Now the gods grew quite scared
Of our strength and defiance
And Thor said,
"I'm gonna kill them all
With my hammer,
Like I killed the giants."
But Zeus said, "No,
You better let me
Use my lightning, like scissors,
Like I cut the legs off the whales,
Dinosaurs into lizards."
And then he grabbed up some bolts
He let out a laugh,
Said, "I'll split them right down the middle,
Gonna cut them right up in half."
And then storm clouds gathered above
Into great balls of fire

And then fire shot down
From the sky in bolts
Like shining blades
Of a knife.
And it ripped
Right through the flesh
Of the children of the sun
And the moon
And the earth.
And some Indian god
Sewed the wound up into a hole,
Pulled it round to our belly
To remind us of the price we pay.
And Osiris and the gods of the Nile
Gathered up a big storm
To blow a hurricane,
To scatter us away,
In a flood of wind and rain,
And a sea of tidal waves,
To wash us all away,
And if we don't behave
They'll cut us down again
And we'll be hopping around on one foot
And looking through one eye.

Last time I saw you
We had just split in two.
You were looking at me.
I was looking at you.
You had a way so familiar,
But I could not recognize,
'Cause you had blood on your face;
I had blood in my eyes.
But I could swear by your expression
That the pain down in your soul
Was the same as the one down in mine.
That's the pain,
That cuts a straight line
Down through the heart;
We called it love.
So we wrapped our arms around each other,
Tried to shove ourselves back together.
We were making love,
Making love.
It was a cold dark evening,
Such a long time ago,
When by the mighty hand of Jove,
It was a sad story
How we became
Lonely two-legged creatures,
It's the story of
The origin of love.
That's the origin of love.

3 comments:

Heartwarmer said...

What an amazing post/story.
I love that...what is it a poem about the origin of love.

Do you buy that whole we were once two people story.
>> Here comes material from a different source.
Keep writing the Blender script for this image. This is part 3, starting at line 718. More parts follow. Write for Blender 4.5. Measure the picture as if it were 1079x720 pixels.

It's an interesting one. Can't say I've heard it before. People can be so creative ey...

I really enjoyed this post.

AYTBN Digital Agency said...

very interesting read.

Brokensword said...

It supports the notion that we are only suppose to be with one one other person in our life and that relationship should last forever. I have a problem with that as we are animals and animals want what they want.

Read Plato's Syposium if you feel like killing a couple of days. This is where I remember the story from, back in my young days. I think I will pick it up again as well. This poem is a rip off from there. and you know the greeks are all about richard.